DJ Ron Slomowicz: Just looking over the list of songs you've done, it's just amazing. Let's start at the beginning, how did you start as a singer?
Katherine Ellis: I always wanted to act as a child as there was quite a lot of actors around me – including my mother and sister. I didn't really realize that I wanted to sing until I was about thirteen when I started showing off on the bus on the way to school and realized people actually liked listening to me. Around that time a friend of mine's mum lent me three albums - Meat Loaf "Bat Out of Hell," Janis Ian "Between the Lines," and Helen Reddy's Greatest Hits. Now I don't know what would have happened to me had those three albums been different, but those were the albums that influenced me. I loved the power of Meat Loaf's music with him just belting it out. I loved Janis Ian's songwriting, it's just second to none with such amazing stories. That really inspired me, and I learned the whole album as I sat in my bedroom with my record player. Helen Ready was a sort of passionate woman who shared her convictions through her music. I learned old songs and I used to perform them to my friends. A girl at school called Sarah took it upon herself to get crowds together at lunchtime and I just kind of liked the attention, so it sort of went from there, really.

RS: How did you discover dance music and become part of the dance music world?
Katherine Ellis: It was accidental, in all honesty.
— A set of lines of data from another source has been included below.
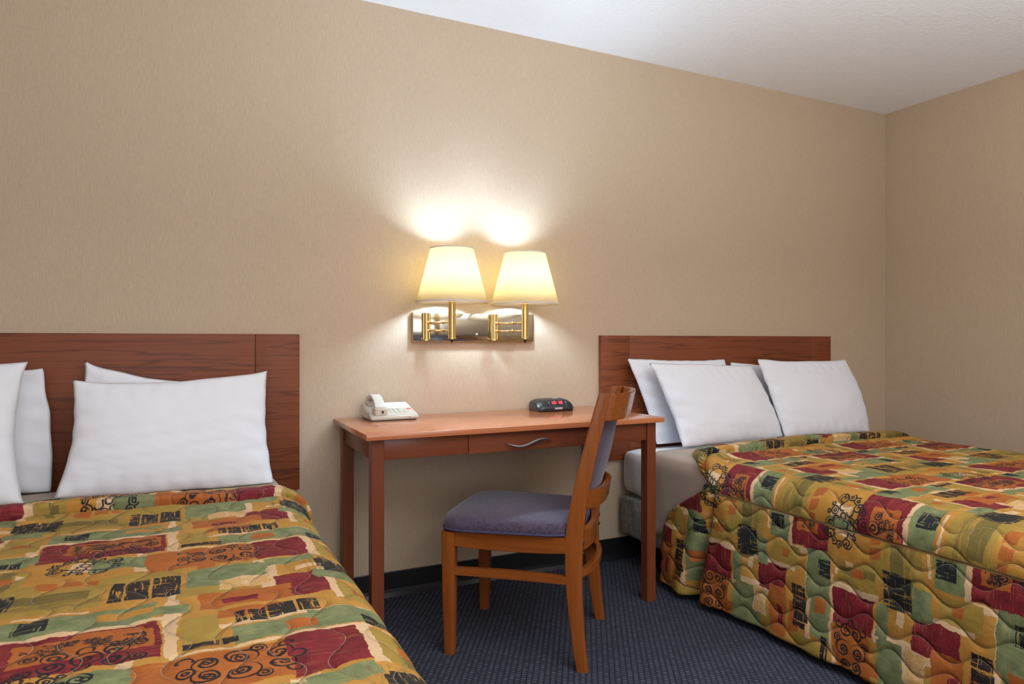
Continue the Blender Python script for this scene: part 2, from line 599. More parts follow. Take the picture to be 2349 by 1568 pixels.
M = {}
M['wall'] = wallpaper(); M['ceiling'] = ceiling_paint(); M['carpet'] = carpet(); M['quilt'] = quilt()
M['cove'] = plain('black_vinyl', (.012, .012, .013), .35)
M['head'] = wood('cherry_laminate', (.060, .015, .006), (.175, .043, .013), (.235, .062, .019), 'x', .8, .5, .6, .0)
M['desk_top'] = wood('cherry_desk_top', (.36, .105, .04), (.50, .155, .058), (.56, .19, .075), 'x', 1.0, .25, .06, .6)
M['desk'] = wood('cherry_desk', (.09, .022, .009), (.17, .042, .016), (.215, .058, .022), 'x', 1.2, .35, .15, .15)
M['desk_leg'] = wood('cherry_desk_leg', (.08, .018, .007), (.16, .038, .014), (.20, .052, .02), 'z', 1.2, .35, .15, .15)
M['chair'] = wood('honey_stained_beech', (.085, .018, .004), (.235, .060, .010), (.31, .085, .015), 'z', 1.2, .28, .12, .3)
M['chair_rail'] = wood('honey_stained_rail', (.09, .020, .004), (.235, .060, .010), (.31, .085, .015), 'x', 1.0, .25, .10, .4)
M['chair_side'] = wood('honey_stained_side', (.09, .020, .004), (.235, .060, .010), (.31, .085, .015), 'y', 1.0, .25, .10, .4)
M['linen'] = cloth('white_pillowcase', (.79, .79, .83))
M['sheet'] = cloth('white_sheet', (.80, .80, .84))
M['blanket'] = cloth('taupe_sheet', (.40, .30, .235))
M['floral'] = floral()
M['seat'] = seat_fabric('seat_fabric', (.062, .040, .070), (.020, .013, .028), (.085, .058, .098))
M['seat_pipe'] = plain('seat_piping', (.05, .04, .10), .8)
M['pad'] = seat_fabric('back_fabric', (.075, .045, .080), (.035, .020, .042), (.10, .065, .11))
M['brass'] = plain('polished_brass', (.72, .50, .20), .2, 1.0, .05)
M['mirror'] = plain('mirror_steel', (.62, .62, .58), .13, 1.0, .03, 6)
M['pewter'] = plain('brushed_pewter', (.20, .165, .155), .42, .7)
M['phone'] = plain('cream_plastic', (.60, .56, .47), .4, 0, .02)
M['phone_side'] = plain('beige_plastic', (.58, .50, .40), .45, 0, .02)
M['card'] = plain('printed_card', (.74, .78, .84), .5, 0, .03)
M['key'] = plain('key_plastic', (.60, .57, .46), .5)
M['red_key'] = plain('red_plastic', (.85, .14, .08), .4)
M['black'] = plain('black_plastic', (.018, .019, .021), .28, 0, .1)
M['darkmetal'] = plain('dark_bronze', (.06, .03, .02), .4, .6)
M['silver'] = plain('silver_print', (.5, .55, .6), .4, .3)
M['steel'] = plain('bed_frame_steel', (.05, .045, .04), .5, .7)
M['whitepaint'] = plain('white_paint', (.72, .71, .69), .5)


def shade_mat():
    g = G('lamp_shade_cloth', .8)
    n = g.noise(g.obj_co(), 250, 2)
    col = g.mix(n, (.86, .76, .60), (.90, .80, .64))
    g.color(col)
    tr = g.node('ShaderNodeBsdfTranslucent'); g.put(tr.inputs[0], g.mix(n, (.98, .79, .45), (1.0, .84, .50)))
    mx = g.node('ShaderNodeMixShader'); mx.inputs[0].default_value = .60
    g.L.new(g.b.outputs[0], mx.inputs[1]); g.L.new(tr.outputs[0], mx.inputs[2])
    g.L.new(mx.outputs[0], g.out.inputs[0])
    return g.mat


M['shade'] = shade_mat()
M['shade_trim'] = plain('shade_trim', (.66, .60, .54), .8)
M['bulb'] = emissive('bulb_glass', BULB_COLOR, BULB_GLOW)
M['led'] = emissive('red_led', (1.0, .035, .06), 2.6)

# ------------------------------------------------------------------ the room
T = .12
for nm, a, mt in (('floor', (XL - T, XR + T, YF - T, YB + T, -T, 0), 'carpet'), ('ceiling', (XL - T, XR + T, YF - T, YB + T, ZC, ZC + T), 'ceiling'),
                  ('wall_back', (XL - T, XR + T, YB, YB + T, 0, ZC), 'wall'), ('wall_right', (XR, XR + T, YF, YB, 0, ZC), 'wall')):
    tag(box(nm, *a, M[mt]), kind='structure')


def wall_with_hole(name, fixed0, fixed1, a0, a1, h, along):
    bm = bmesh.new()
    h0, h1, z0, z1 = h
    for (p, q, r, s) in ((a0, h0, 0, ZC), (h1, a1, 0, ZC), (h0, h1, 0, z0), (h0, h1, z1, ZC)):
        if along == 'x': bx(bm, p, q, fixed0, fixed1, r, s)
        else: bx(bm, fixed0, fixed1, p, q, r, s)
    tag(obj(name, bm, M['wall']), kind='structure')


def glass():
    g = G('added_window_glass', .02); g.color((.95, .97, 1)); g.b.inputs['Transmission Weight'].default_value = 1
    g.b.inputs['IOR'].default_value = 1.02
    return g.mat


M['glass'] = glass()
wall_with_hole('wall_front', YF - T, YF, XL - T, XR + T, (-1.05, 1.65, .6, 2.1), 'x')
wall_with_hole('wall_left', XL - T, XL, YF, YB, (-1.65, -.15, .6, 2.1), 'y')
for nm, along, f, a0, a1 in (('added_window_1', 'x', YF - .07, -1.05, 1.65), ('added_window_2', 'y', XL - .07, -1.65, -.15)):
    w = empty(nm, (0, 0, 0)); tag(w, kind='structure')  # windows out of view, added as sources for the fill light
    bm = bmesh.new(); bg = bmesh.new()
    mid = (a0 + a1) / 2
    for p, q, r, s in ((a0, a0 + .05, .6, 2.1), (a1 - .05, a1, .6, 2.1), (a0, a1, .6, .65), (a0, a1, 2.05, 2.1), (mid - .025, mid + .025, .6, 2.1)):
        if along == 'x': bx(bm, p, q, f, f + .05, r, s)
        else: bx(bm, f, f + .05, p, q, r, s)
    if along == 'x': bx(bg, a0 + .04, a1 - .04, f + .02, f + .026, .64, 2.06)
    else: bx(bg, f + .02, f + .026, a0 + .04, a1 - .04, .64, 2.06)
    obj('added_window_frame', bm, M['whitepaint'], w); obj('added_window_pane', bg, M['glass'], w)

# black cove base: a strip with a small foot
def cove(name, p, q, inward):
    bm = bmesh.new()
    pr = [(0, 0), (.010, 0), (.016, .0), (.012, .006), (.006, .016), (.0035, .03), (.003, .098), (.0015, .102), (0, .102)]
    A = [bm.verts.new(Vector(p) + Vector(inward) * a + Vector((0, 0, b))) for a, b in pr]
    B = [bm.verts.new(Vector(q) + Vector(inward) * a + Vector((0, 0, b))) for a, b in pr]
    for k in range(len(pr)):
        bm.faces.new((A[k], A[(k + 1) % len(pr)], B[(k + 1) % len(pr)], B[k]))
    bm.faces.new(A); bm.faces.new(B)
    tag(obj(name, bm, M['cove']), kind='structure')


cove('baseboard_back', (XL, YB, 0), (XR, YB, 0), (0, -1, 0))
cove('baseboard_right', (XR, YF, 0), (XR, YB, 0), (-1, 0, 0))
cove('baseboard_left', (XL, YF, 0), (XL, YB, 0), (1, 0, 0))
cove('baseboard_front', (XL, YF, 0), (XR, YF, 0), (0, 1, 0))


# ------------------------------------------------------------------ headboards
def headboard(x0, x1, label):
    t = tag(empty('headboard', ((x0 + x1) / 2, YB, .482)), label, 'headboard', 'wall mounted headboards')
    w = (x1 - x0) / 2; e = .16
    for nm, a, b in (('end_panel', -w, -w + e), ('center_panel', -w + e + .0015, w - e - .0015), ('end_panel', w - e, w)):
        o = box(nm, a, b, -.026, -.001, 0, .600, M['head'], t, .0012, 2)
    return t


headboard(-1.150, .415, 'cherry wood headboard on the wall behind the left bed')
headboard(1.802, 3.367, 'cherry wood headboard on the wall behind the right bed')


# ------------------------------------------------------------------ beds and their bedding
BW = .685          # half width of the mattress
BY0, BY1 = .72, 2.735   # foot and head of the mattress
ZT = .548          # mattress top


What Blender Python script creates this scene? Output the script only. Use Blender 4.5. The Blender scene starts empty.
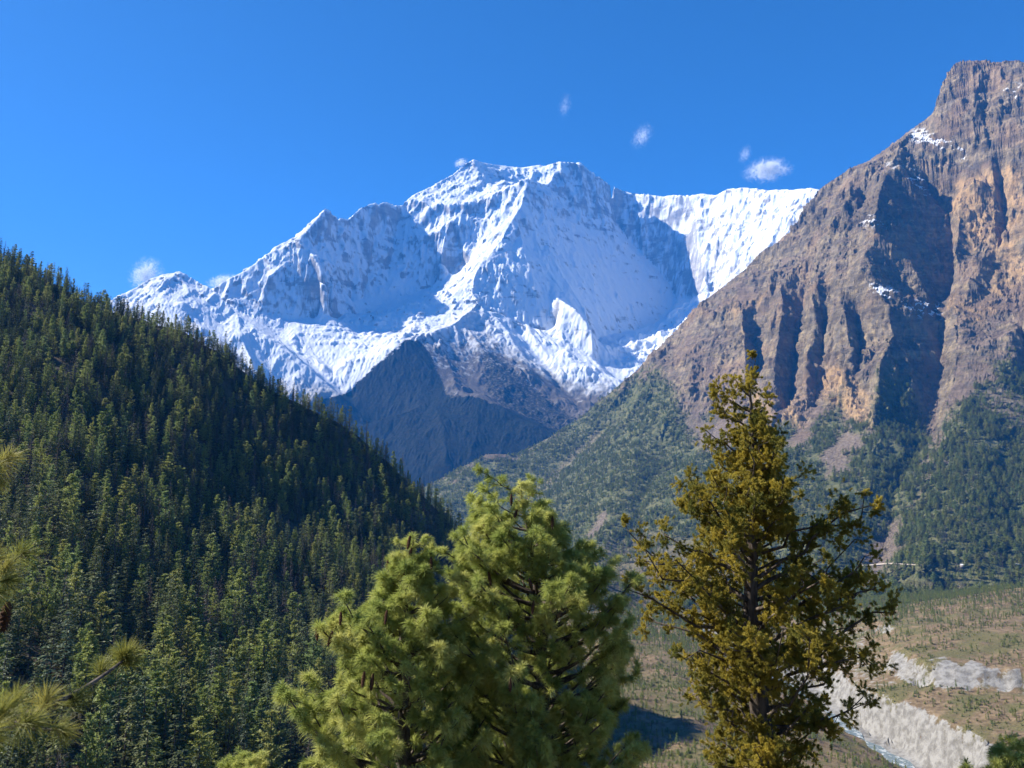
import bpy, math, random
import numpy as np
from mathutils import Vector, Matrix, Euler

random.seed(7)
RNG = np.random.default_rng(11)
SC = bpy.context.scene
COL = SC.collection

# ------------------------------------------------------------------ camera
F_PX, CX, CY, HORIZON = 773.0, 512.0, 384.0, 500.0
PITCH = math.atan((HORIZON - CY) / F_PX)
cam_data = bpy.data.cameras.new('camera')
cam_data.sensor_width = 36.0
cam_data.lens = 36.0 * F_PX / 1024.0
cam_data.clip_start = 0.05
cam_data.clip_end = 90000.0
cam_data.dof.use_dof = True
cam_data.dof.focus_distance = 45.0
cam_data.dof.aperture_fstop = 6.5
cam = bpy.data.objects.new('camera', cam_data)
COL.objects.link(cam)
cam.rotation_euler = (math.pi / 2 + PITCH, 0, 0)
SC.camera = cam

# ------------------------------------------------------------------ sky, sun, exposure
SUN_LEFT, SUN_EL = math.radians(77.0), math.radians(40.0)
TO_SUN = Vector((-math.sin(SUN_LEFT) * math.cos(SUN_EL), math.cos(SUN_LEFT) * math.cos(SUN_EL), math.sin(SUN_EL)))
world = bpy.data.worlds.new('World')
SC.world = world
world.use_nodes = True
wn = world.node_tree.nodes
wl = world.node_tree.links
bg = wn['Background']
sky = wn.new('ShaderNodeTexSky')
sky.sky_type = 'NISHITA'
sky.sun_disc = False
sky.sun_elevation = SUN_EL
sky.sun_rotation = -SUN_LEFT
sky.altitude = 3400.0
sky.air_density = 1.0
sky.dust_density = 1.0
sky.ozone_density = 4.0
hs = wn.new('ShaderNodeHueSaturation')
hs.inputs['Saturation'].default_value = 1.22
wl.new(sky.outputs[0], hs.inputs['Color'])
wl.new(hs.outputs[0], bg.inputs['Color'])
bg.inputs['Strength'].default_value = 0.070
sun_data = bpy.data.lights.new('sun', 'SUN')
sun_data.energy = 5.0
sun_data.angle = math.radians(0.53)
sun_data.color = (1.0, 0.94, 0.84)
sun = bpy.data.objects.new('sun', sun_data)
COL.objects.link(sun)
sun.rotation_euler = TO_SUN.to_track_quat('Z', 'Y').to_euler()
vs = SC.view_settings
vs.view_transform = 'Standard'
vs.look = 'None'
vs.exposure = 1.4
vs.gamma = 1.0
vs.use_curve_mapping = False
SC.cycles.max_bounces = 6
SC.cycles.diffuse_bounces = 4
SC.cycles.glossy_bounces = 2
SC.cycles.transmission_bounces = 3
SC.cycles.transparent_max_bounces = 6
SC.cycles.volume_bounces = 1
SC.cycles.use_denoising = True
SC.cycles.use_adaptive_sampling = True
SC.cycles.adaptive_threshold = 0.015
SC.cycles.caustics_reflective = False
SC.cycles.caustics_refractive = False
SC.render.use_persistent_data = False

# ------------------------------------------------------------------ helpers
CP, SP = math.cos(PITCH), math.sin(PITCH)

def at(px, py, Y):
    """world point seen at image point (px, py), Y metres ahead"""
    u = (px - CX) / F_PX
    v = (CY - py) / F_PX
    d = (u, CP - v * SP, SP + v * CP)
    t = Y / d[1]
    return (d[0] * t, Y, d[2] * t)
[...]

Although I love all types of music, I suppose I started off with more rock-based ambitions because I loved guitars and bands with big, noisy guitars. Dance was what people wanted to pay me for, and although I've always loved dancing and have been clubbing since I was thirteen, it never really occurred to me to make a career out of it, so it was sort of something that kind of evolved naturally over the years. My first commercial dance release was in '91 on the Boy's Own label, "Don't Dream It's Over," and it's just sort of grown from there. It's just kind of snowballed over the years. I suppose my first big hit was with the Ruff Driverz and that was about ten years ago now. Although I have done other things, I've mainly concentrated on dance music. I love the performing and the music and it's a really easy way to work for me because I sit at home in London with my computer and people eMail me tracks from all over the world. I sit here and bash out ideas and eMail them back to them.

RS: Actually, this is really funny because "Dreaming" by the Ruff Drivers is one of my all-time favorite songs and a friend of mine said Arrola was the lady who sang on all those great Almighty records. It was hard to believe, because you sound one way on one record and you sound another way on another record. How have you developed such an amazing range of vocals?
Katherine Ellis: I've always had a talent for mimicry and I've got a very good ear. I have had some opera training and but I don't read or write music as much as do everything by ear and it's just from listening and copying. So I've just always enjoyed putting on voices really, which has been a hindrance in the past when I was in my twenties and sort of trying to get the big album deal. The labels were always like, 'but who are you,' but it depends how I feel and it always irritated me that record companies wanted to pigeonhole you, and unless you were Sade or Belinda Carlisle, who are both women that I love who had distinctive voices, they weren't interested. I'm not that kind of singer as I'm very versatile. That's another reason why I love dance so much, because I can cross over all the genres. People don't know it's me and I do have a lot of sounds and a lot to express, I'm very emotional you know.

RS: For example, I got a radio sampler and it had the Roger Sanchez "Lost" track on it and it had the Mark Knight song "Insatiable." I was like, is this the same singer?
Katherine Ellis: One thing about the "Lost" record, that it is actually me and Lisa Pure. Lisa Pure is singing the verses and some of the chorus, but I'm sort of basically singing the chorus and doing eighty percent of the ad lib. Look at the Ruff Drivers track, which is in Spanish, and then I did a trance release called "Alive" which you would never know was me and I just enjoy experimenting really. Having said that, over recent years, I suppose since "Salty" and "Shiver" people have realized that I can really belt it out. People ask for me to belt which has been really nice because there's nothing like just screaming your lungs out and letting it all out.